Die jüdischen Logen kämpfen mit grossen finanziellen Schwierigkeiten. Es steht zu erwarten, dass demnächst nur noch eine Loge jüdischen Rituals vorhanden sein wird. Aus der Judenschaft sind in letzter Zelt mehrfach Klagen über erneut aufgetretene Boykottmassnahmen gegen ihre Geschäfte und Klagen über den Verkauf der Zeitung „Der Stürmer“ laut geworden. Die Juden fühlen sich dadurch beleidigt, dass diese Zeitung mit der Aufforderung „Kauft nicht bei Juden! Wer bei Juden kauft, ist ein Volksverräter!“ laut in der Öffentlichkeit angepriesen wird.

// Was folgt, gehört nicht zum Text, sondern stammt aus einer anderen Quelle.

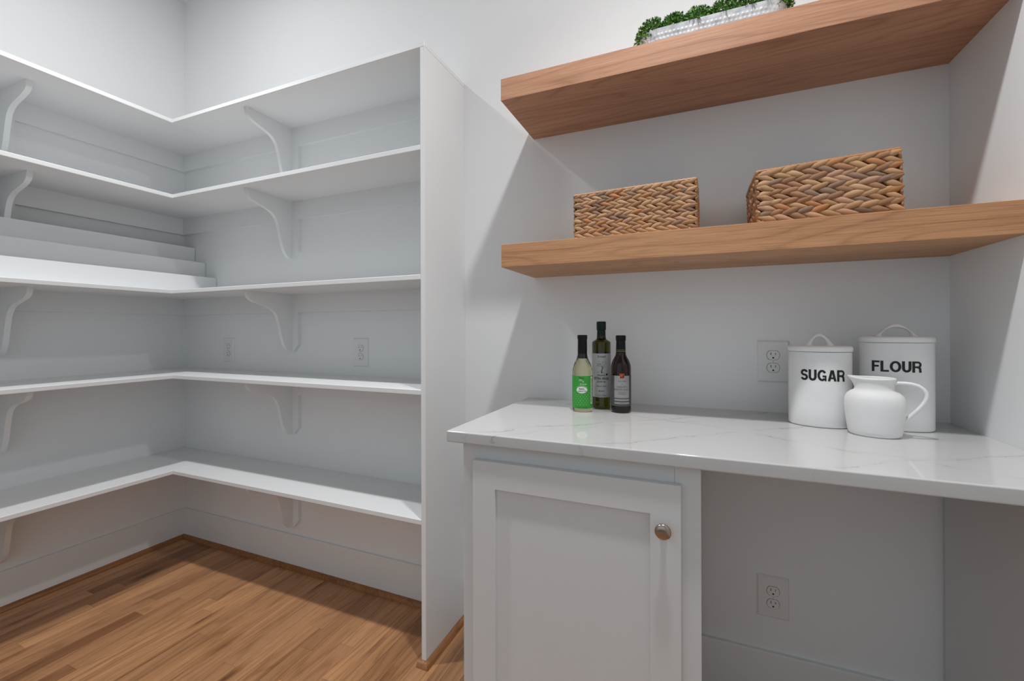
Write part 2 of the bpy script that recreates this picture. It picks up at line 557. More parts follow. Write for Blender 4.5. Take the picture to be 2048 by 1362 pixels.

In Kerpen (Landkreis Bergheim) wurden in der Nacht vom 11. zum 12.11.1934 einigen Juden die Fensterscheiben eingeworfen; auch wurden drohende Äusserungen ausgestossen. In der Nacht vom 20. zum 21.11. ds. Js. wurden einige jüdische Häuser mit folgenden Schlagzeilen bemalt: „Schlagt den Juden die Fensterscheiben ein“, „Rache, Rache!“, „Hier wohnt ein Jude“, „Du verdammter Jude gehörst nach Kalmut“, „Kauft nicht bei Juden!“. Dabei hat auch das Haus eines Juden, der niederländischer Staatsangehöriger ist und in Holland wohnt, beschmiert worden. Die Täter konnten nicht ermittelt werden. Die polizeiliche Entfernung der Aufschriften wurde angeordnet. Die verschärfte Einstellung der Bevölkerung gegen die Juden in Kerpen ist vor allem auf ein in letzter Zeit bemerktes herausforderndes Benehmen der dort ansässigen zahlreichen Juden zurückzuführen.
Im Landkreis Köln wurden vereinzelt Schilder mit der Aufschrift „Juden unerwünscht“ angebracht.
Es ist bemerkenswert, dass sich in den Kreisen der Metzger infolge gewisser Schwierigkeiten, die sich im Betriebe des Schlachthofes in Köln und in der Versorgung der Metzger mit Schlachtvieh ergaben, ein gewisser Unmut über „weisse Juden“ breit gemacht hat, von denen die Metzger behaupten, dass sie teilweise noch unredlicher seien als die früheren jüdischen Viehhändler."